> Stored rows
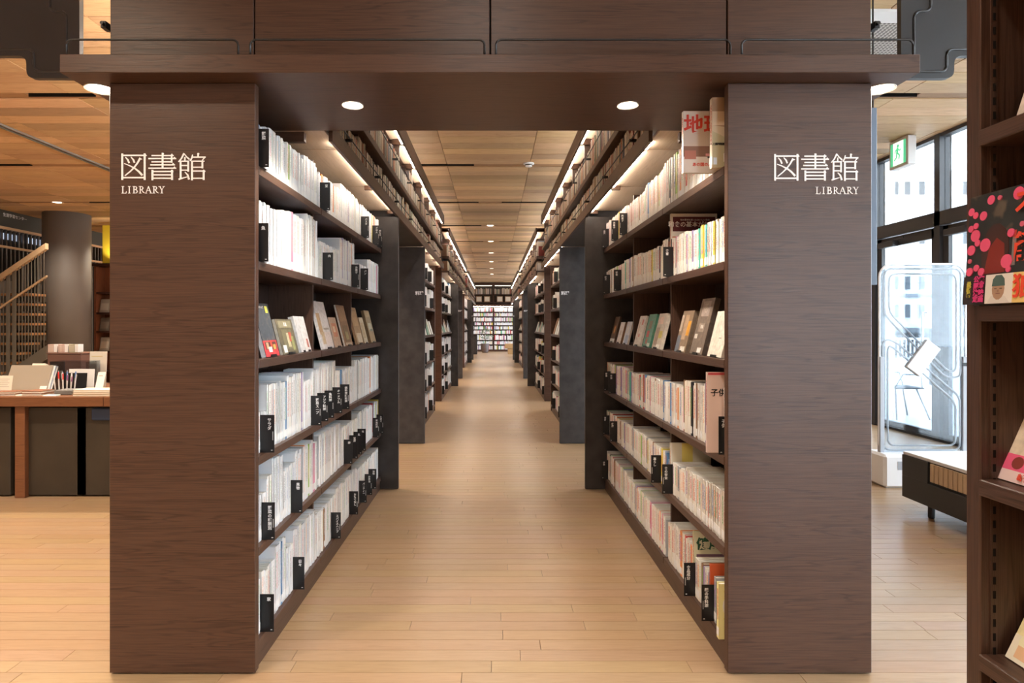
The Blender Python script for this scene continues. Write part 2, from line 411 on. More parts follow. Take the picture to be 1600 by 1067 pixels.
# ------------------------------------------------------------------ library blocks
BAY = .868
UF = {-1:.917, 1:.902}; UP = {-1:.779, 1:.752}; UO = {-1:1.478, 1:1.456}
ROWS = [1.968, 1.595, 1.210, .830, .475, .107]        # tops of the shelf boards
ROWN = ['top', 'second', 'third', 'fourth', 'fifth', 'bottom']
SIDE = {-1:'left', 1:'right'}
ST = .034; SOF = 2.276
def sb(mb, s, u0, u1, y0, y1, z0, z1, c=0): return mb.box(s*u0, s*u1, y0, y1, z0, z1, c=c)
def make_block(s, y0, front_proud, label):
    """three bays of shelving between a flush oak end panel and a proud charcoal end panel"""
    L = 2*.036 + 3*BAY; y1 = y0+L; uf, up, uo = UF[s], UP[s], UO[s]; ub = (uf+uo)/2
    t = thing('bookcase', label, 'bookcase', (s*(uf+uo)/2, y0, 0), 'bookcases lining the aisle')
    fp = (up, M['charcoal'], 2.235) if front_proud else (uf, M['oak_x'], SOF)
    rp = (uf, M['oak_x'], 2.235) if front_proud else (up, M['charcoal'], 2.235)
    z0 = .006
    pf = sb(MB(), s, fp[0], uo, y0, y0+.036, z0, fp[2], .002).build('end_panel', fp[1], t)
    sb(MB(), s, rp[0], uo, y1-.036, y1, z0, rp[2], .002).build('end_panel', rp[1], t)
    ya, yb = y0+.036, y1-.036
    sb(MB(), s, ub, ub+.02, ya, yb, 0, 2.225).build('back_panel', M['oak_in'], t)
    sb(MB(), s, uo-.03, uo-.01, ya, yb, 0, 2.225).build('outer_panel', M['oak_y'], t)
    sb(MB(), s, uf+.012, uf+.03, ya, yb, 0, ROWS[5]-ST).build('plinth', M['oak_y'], t)
    for k in range(3):
        a, b_ = ya+k*BAY, ya+(k+1)*BAY
        for r, z in enumerate(ROWS):
            u = uf + (.0 if r < 5 else .004)
            sb(MB(), s, u, ub, a+.003, b_-.003, z-ST, z, .0015).build('shelf', M['oak_y'], t)
        if k: sb(MB(), s, uf+.045, ub, a-.009, a+.009, .10, 2.225).build('divider_panel', M['oak_z'], t)
        # the cove over the top row with its strip light tucked behind the fascia
        zt = 2.282
        if front_proud or k: pass
        cv = sb(MB(), s, uf-.10, ub, a+.004, b_-.004, zt, zt+.012).build('cove_board', M['cove'], t)
        if not (k == 0 and not front_proud):
            sb(MB(), s, uf-.104, uf-.096, a+.03, b_-.05, 2.266, 2.276).build('led_strip', M['led'], cv)
            sb(MB(), s, uf-.11, uf-.05, b_-.03, b_-.004, 2.255, zt).build('strip_bracket', M['oak_x'], cv)
        else:
            sb(MB(), s, uf-.104, uf-.096, a+.72, b_-.05, 2.266, 2.276).build('led_strip', M['led'], cv)
    return t, pf
BLK_A0, BLK_B0, PERIOD = 2.34, 6.90, 8.43
LA = 2*.036+3*BAY
blocks = {}
SEQ = ['nearest the entrance', 'past the first cross aisle', 'third along the aisle', 'fourth along the aisle', 'fifth along the aisle', 'last before the end wall']
for s in (-1, 1):
    n = SIDE[s]
    a, pa = make_block(s, BLK_A0, False, 'dark oak bookcase lining the %s of the aisle, %s' % (n, SEQ[0]))
    b, pb = make_block(s, BLK_B0, True, 'dark oak bookcase lining the %s of the aisle, %s' % (n, SEQ[1]))
    xs = s*(UP[s]+.062)
    put_text('料理', .046, (xs, BLK_B0-.001, Z(458.5, BLK_B0)), pb, M['lw'], name='lettering', bold=.0012)
    blocks[s] = (a, pa)
    for j in (1, 2):
        for src, q in ((a, 0), (b, 1)):
            dup(src, (0, PERIOD*j, 0), 'dark oak bookcase lining the %s of the aisle, %s' % (n, SEQ[2*j+q]))

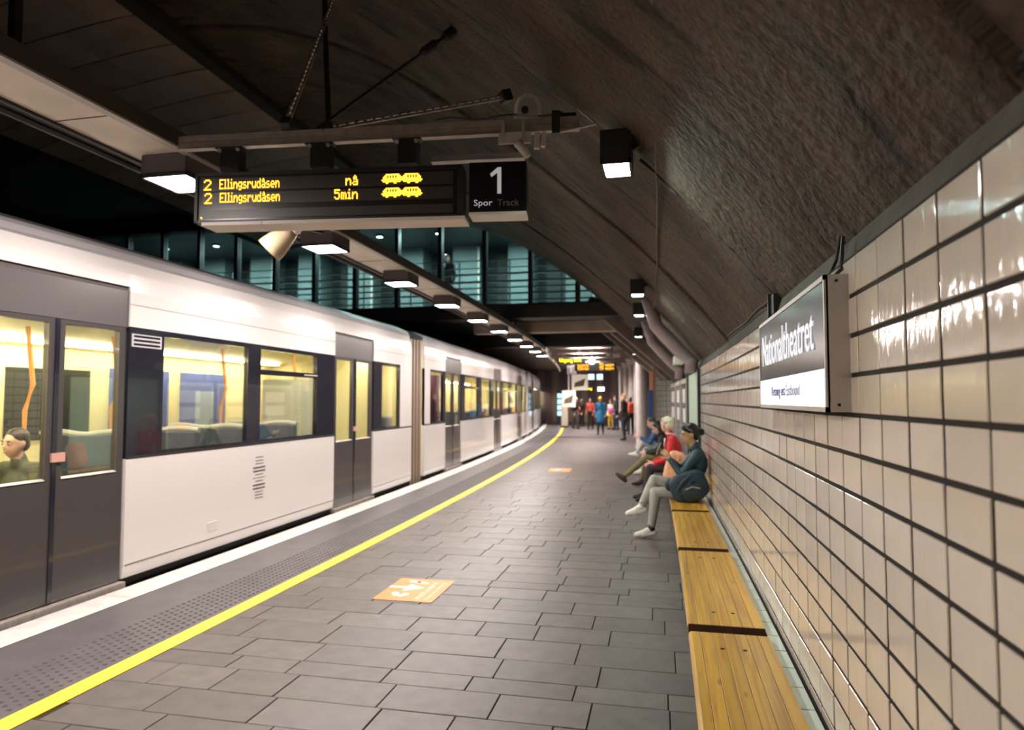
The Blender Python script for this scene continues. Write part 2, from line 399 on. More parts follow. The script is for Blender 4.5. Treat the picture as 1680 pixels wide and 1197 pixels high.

> Challenge
From the entries, copy out each line containing the word "continues".

> Output of the exercise
The Blender Python script for this scene continues. Write part 2, from line 411 on. More parts follow. Take the picture to be 1600 by 1067 pixels.
The Blender Python script for this scene continues. Write part 2, from line 399 on. More parts follow. The script is for Blender 4.5. Treat the picture as 1680 pixels wide and 1197 pixels high.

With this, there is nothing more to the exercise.